When I first entered AVALANCHE Headquarters at the start of my current (and first!) playthrough of Final Fantasy VII, I was struck by how immediately it felt like home. The cluttered bar, the odd "Texas" sign on the wall, the pinball machine disguising a lift down to the secret lair I felt as though I had been there before. Perhaps it is that these older games harken back to my own childhood, a time when "home" meant something a good deal warmer and simpler than it does now. But I think there is something more than mere nostalgia at work, a certain magic that the artists who created those games were able to capture. It feels powerful now because it felt powerful then.But of all the videogame homes I've occupied over the years, few could compare to the one I built for myself. I've owned Notch's sandbox creation-game Minecraft since back in September, but for the most part I hadn't really gotten into it. I understood the game's appeal and had read a large number of glowing articles and critical analyses. But for whatever reason, I couldn't quite be bothered to work my way past the initial "Punch a Tree" phase of the game. Couldn't be bothered, that is, until a few weeks ago.
With the help of the fantastic Minecraft Wiki, I finally set out to gather some resources, build some tools and actually make some progress in the game. Within minutes I'd crafted a pickaxe and harvested a fair amount of stone, lumber and coal. I felt like I was off to a pretty good start. Now what?
The brilliance of Minecraft is that there is no actual "game," no end-goal towards which players must strive. There is only one rule: when night falls, monsters come out, and they will probably kill you. By necessity the very first order of business in a given game of Minecraft is to build a safe haven, a home.
As the sun set on that first day I dug and dug into the side of a hill, quickly walling myself in. It was dark inside, and I could hear the clinking of bones and the hissing of giant spiders from the other side of the wall, mere feet away from where I hid. But I was safe in here, the beasts couldn't see me.
The experience conjured childhood memories with a surprisingly forceful immediacy; memories of building forts as a kid and hiding away from the world, safe from the peering eyes of adults. I lit a torch and my small cave was flooded with warm light, a flashlight's hooded glow beneath the covers of my childhood bed. As the moon rose in the sky, I began to dig.
Hours later I had wrought an impressive underground hideaway, a subterranean bachelor pad replete with hanging artwork, a groovy crafting lounge, a glass-walled observation deck and a staircase that spiraled down, down, down. In-game days and nights passed as I toiled, lost in my growing obsession with interior design and architecture. I tilled the land in my yard, constructed a fence, installed irrigation and planted crops. I crafted a door and placed windows in my house's front wall so that I could see the sun and know when it was safe to head out to gather supplies.

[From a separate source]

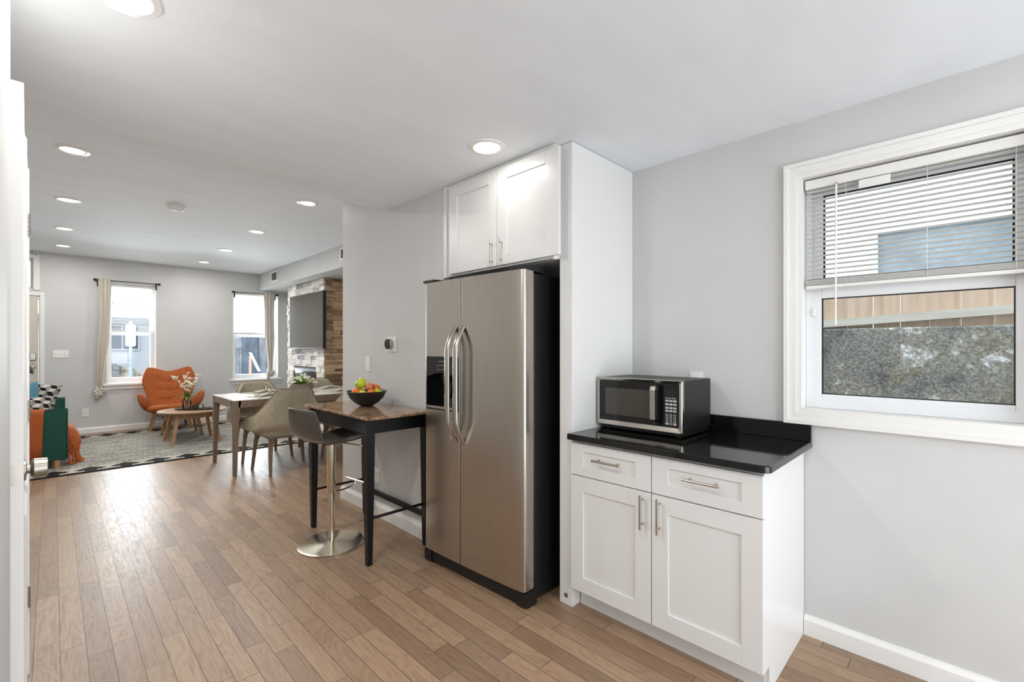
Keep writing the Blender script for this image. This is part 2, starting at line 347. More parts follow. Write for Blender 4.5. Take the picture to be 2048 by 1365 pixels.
# ------------------------------------------------------------------ kitchen window
def frame(bm, x0, x1, y0, y1, z0, z1, w_, axis='x', b_=0):
    # rectangular frame of section width w_ (l, r, b, t)
    l, r, bo, t = w_ if isinstance(w_, tuple) else (w_,)*4
    if axis == 'x':
        bm.box(x0, x1, y0, y0+l, z0, z1, b_); bm.box(x0, x1, y1-r, y1, z0, z1, b_); bm.box(x0, x1, y0+l, y1-r, z0, z0+bo, b_); bm.box(x0, x1, y0+l, y1-r, z1-t, z1, b_)
    else:
        bm.box(x0, x0+l, y0, y1, z0, z1, b_); bm.box(x1-r, x1, y0, y1, z0, z1, b_); bm.box(x0+l, x1-r, y0, y1, z0, z0+bo, b_); bm.box(x0+l, x1-r, y0, y1, z1-t, z1, b_)
    return bm
win = thing('window_1', 'white kitchen window with raised blind, looking onto a concrete garden wall', 'window', (2.523, .18, 1.056), kind='structure')
y0, y1, z0, z1 = W1
# casing: three stepped mitred mouldings
b = MB(); c = .061
for (i0, i1, d) in ((0, .012, .012), (.010, .044, .016), (.043, c, .024)):
    def ring(off): return [(y0-off, z0-off), (y1+off, z0-off), (y1+off, z1+off), (y0-off, z1+off)]
    A, Bq = ring(i0), ring(i1)
    for k in range(4):
        a0, a1, b0, b1 = A[k], A[(k+1) % 4], Bq[k], Bq[(k+1) % 4]
        b.loft([[(2.5225-dd, p[0], p[1]) for dd, p in ((0, a0), (d, a0), (d, b0), (0, b0))], [(2.5225-dd, p[0], p[1]) for dd, p in ((0, a1), (d, a1), (d, b1), (0, b1))]])
b.build('casing', 'trim_white', win)
b = MB(); t = .012; frame(b, 2.512, 2.62, y0-.001, y1+.001, z0-.001, z1+.001, t); b.build('jamb', 'trim_white', win)
b = MB(); frame(b, 2.60, 2.69, y0+.012, y1-.012, z0+.012, z1-.012, (.022, .022, .045, .03)); b.build('window_frame', 'vinyl_white', win)
lo = frame(MB(), 2.605, 2.635, y0+.032, y1-.032, z0+.05, 1.655, (.042, .042, .028, .062), b_=.003).build('lower_sash', 'vinyl_white', win)
b = MB().box(2.597, 2.607, .30, .38, 1.640, 1.648, .002).box(2.597, 2.607, .06, .14, 1.640, 1.648, .002); b.build('lift_tab', 'vinyl_white', lo)
g = MB(); frame(g, 2.610, 2.628, y0+.073, y1-.073, z0+.077, 1.594, .005); g.build('glazing_gasket', 'dark_gap', lo)
box(2.617, 2.621, y0+.074, y1-.074, z0+.078, 1.593).build('pane', 'pane', lo)
up = frame(MB(), 2.642, 2.672, y0+.034, y1-.034, 1.62, z1-.042, (.04, .04, .05, .035), b_=.003).build('upper_sash', 'vinyl_white', win)
g = MB(); frame(g, 2.646, 2.664, y0+.073, y1-.073, 1.669, z1-.076, .007); g.build('glazing_gasket', 'dark_gap', up)
box(2.654, 2.658, y0+.075, y1-.075, 1.67, z1-.077).build('pane', 'pane', up)
box(2.593, 2.606, y1-.052, y1-.036, 1.508, 1.545, .003).build('sash_latch', 'vinyl_white', win)
# blind (hangs in the window recess)
bl = thing('window_blind', 'white slatted venetian blind covering the top half of the kitchen window', 'blind', (2.565, .18, 2.15))
by0, by1 = -.188, .553
box(2.548, 2.588, by0, by1, 2.112, 2.155, .003).build('head_rail', 'blind_white', bl)
b = MB(); zz = 1.682; nsl = 20; dz = (2.102-zz)/(nsl-1); rnd = random.Random(4)
for i in range(nsl):
    zc = zz+i*dz; rings = []
    for yy in (by0+.003, by1-.003):
        arc = [(2.556+.0245*k/4, yy, zc+.0022*(1-((k-2)/2)**2)-.004*(k/4-.5)) for k in range(5)]
        rings.append(arc+[(p[0], p[1], p[2]-.0007) for p in arc[::-1]])
    b.loft(rings)
for i in range(9):
    b.box(2.556, 2.580, by0+.003, by1-.003, 1.655+i*.0028, 1.6563+i*.0028)
b.build('slats', 'blind_white', bl)
box(2.555, 2.582, by0+.002, by1-.002, 1.636, 1.652, .003).build('bottom_rail', 'blind_white', bl)
for yy in (.394, .118, -.13):
    cdx = MB()
    for xx in (2.5545, 2.5820): cdx.tube([(xx, yy, 2.115), (xx, yy, 1.64)], .0007, 5)
    cdx.build('ladder_cord', 'blind_white', bl)
MB().tube([(2.543, .428, 2.112), (2.541, .43, 1.46)], .0042, 6).build('tilt_wand', 'plastic_white', bl)
MB().sphere((2.546, .428, 2.114), .007, 10, 6).build('wand_hook', 'nickel', bl)
box(2.546, 2.549, .235, .345, 2.07, 2.1065).build('valance_clip', 'blind_white', bl)
# ------------------------------------------------------------------ far windows
def far_window(n, wv, label, sill_ext):
    x0, x1, z0, z1 = wv; win = thing('window_%d' % n, label, 'window', ((x0+x1)/2, YF, z0), kind='structure')
    mid = 1.60
    b = MB(); frame(b, x0-.002, x1+.002, YF-.002, 10.16, z0-.002, z1+.002, .012, 'y'); b.build('jamb', 'trim_white', win)
    MB().box(x0-.055, x1+.055, YF-.055, YF+.03, z0-.035, z0+.003, .008).box(x0-.03, x1+.03, YF-.02, YF, z0-.095, z0-.035, .005).build('window_sill', 'trim_white', win)
    b = MB(); frame(b, x0+.01, x1-.01, 10.03, 10.12, z0+.01, z1-.01, (.025, .025, .03, .025), 'y'); b.build('window_frame', 'vinyl_white', win)
    s = frame(MB(), x0+.03, x1-.03, 10.04, 10.07, z0+.035, mid+.025, (.04, .04, .055, .05), 'y').build('lower_sash', 'vinyl_white', win)
    box(x0+.068, x1-.068, 10.053, 10.056, z0+.088, mid-.023).build('pane', 'pane', s)
    s = frame(MB(), x0+.03, x1-.03, 10.075, 10.105, mid-.02, z1-.03, (.04, .04, .045, .05), 'y').build('upper_sash', 'vinyl_white', win)
    box(x0+.068, x1-.068, 10.088, 10.091, mid+.022, z1-.078).build('pane', 'pane', s)
    return win
far_window(2, WIN[0], 'left street window behind the orange armchair', .05)
far_window(3, WIN[1], 'right street window behind the dining table, beside the stone chimney', .05)
def far_blind(wv, label, wand_x):
    x0, x1, z0, z1 = wv; bl = thing('window_blind', label, 'blind', ((x0+x1)/2, 9.99, z1-.02))
    box(x0+.02, x1-.02, 9.97, 10.01, z1-.055, z1-.014, .003).build('head_rail', 'blind_white', bl)
    b = MB(); n = 38; za = 1.66
    for i in range(n):
        zc = za+(z1-.065-za)*i/(n-1); b.box(x0+.024, x1-.024, 9.978, 10.002, zc, zc+.0012)
    b.build('slats', 'blind_white', bl)
    box(x0+.022, x1-.022, 9.978, 10.002, 1.632, 1.648, .003).build('bottom_rail', 'blind_white', bl)
    MB().tube([(wand_x, 9.966, z1-.05), (wand_x, 9.966, 1.72)], .004, 6).build('tilt_wand', 'plastic_white', bl)
far_blind(WIN[0], 'white slatted blind over the top half of the left street window', .675)
far_blind(WIN[1], 'white slatted blind over the top half of the right street window', 2.50)
# ------------------------------------------------------------------ front door and transom
d = thing('door_2', 'cream front door with nickel locks at the far left', 'door', ((DOOR[0]+DOOR[1])/2, YF, 0), kind='structure')
b = MB(); e = .052
b.box(DOOR[1], DOOR[1]+e, YF-.018, YF, 0, DOOR[3]+e, .004); b.box(DOOR[0]-e, DOOR[0], YF-.018, YF, 0, DOOR[3]+e, .004); b.box(DOOR[0]-e, DOOR[1]+e, YF-.022, YF, DOOR[3], DOOR[3]+e, .004)
b.build('casing', 'trim_white', d)
b = MB(); b.box(DOOR[1]-.012, DOOR[1], YF, YF+.14, 0, DOOR[3]); b.box(DOOR[0], DOOR[0]+.012, YF, YF+.14, 0, DOOR[3]); b.box(DOOR[0], DOOR[1], YF, YF+.14, DOOR[3]-.012, DOOR[3]); b.build('jamb', 'trim_white', d)
lf = box(DOOR[0]+.016, DOOR[1]-.020, YF+.012, YF+.057, .005, DOOR[3]-.02, .003).build('door_leaf', 'cream_door', d)
MB().box(-.245, -.175, YF-.004, YF+.013, 1.17, 1.285, .01).lathe([(.028, YF-.03), (.028, YF+.005)], (-.205, 0, 1.235), 16, 'y').build('deadbolt', 'nickel', d)
MB().lathe([(.02, YF-.04), (.032, YF-.025), (.026, YF), (.03, YF+.012)], (-.205, 0, 1.085), 16, 'y').build('door_knob', 'nickel', d)
tw = thing('window_4', 'small white transom window above the front door at far left', 'window', ((TR[0]+TR[1])/2, YF, TR[2]), kind='structure')
b = MB(); b.box(TR[1]-.005, TR[1]+.065, YF-.016, YF, TR[2]-.02, TR[3]+.06, .004); b.box(TR[0]-.06, TR[1], YF-.016, YF, TR[3], TR[3]+.06, .004); b.build('casing', 'trim_white', tw)
frame(MB(), TR[0], TR[1], YF+.06, YF+.1, TR[2], TR[3], .035, 'y').build('window_frame', 'vinyl_white', tw)
box(TR[0]+.03, TR[1]-.03, YF+.078, YF+.082, TR[2]+.03, TR[3]-.03).build('pane', 'pane', tw)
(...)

After a few (real-world) evenings' worth of work, I sat back and realized that my cave had become a home. What's more, I felt a stronger bond to this collection of bricks and blocks than just about any videogame home I'd had. Although I have branched out since then and begun to develop other corners of my Minecraft world, my first house will always hold a special place in my heart.
I recently figured out how to make a wooden sign, which allows me to input whatever text I'd like and attach it to an object in the world. It was with pride that I placed my first sign outside of my front door, emblazoned with the words "Kirk's House."
I looked at it for a second, then tore it down and put up a new one. "Kirk's Home."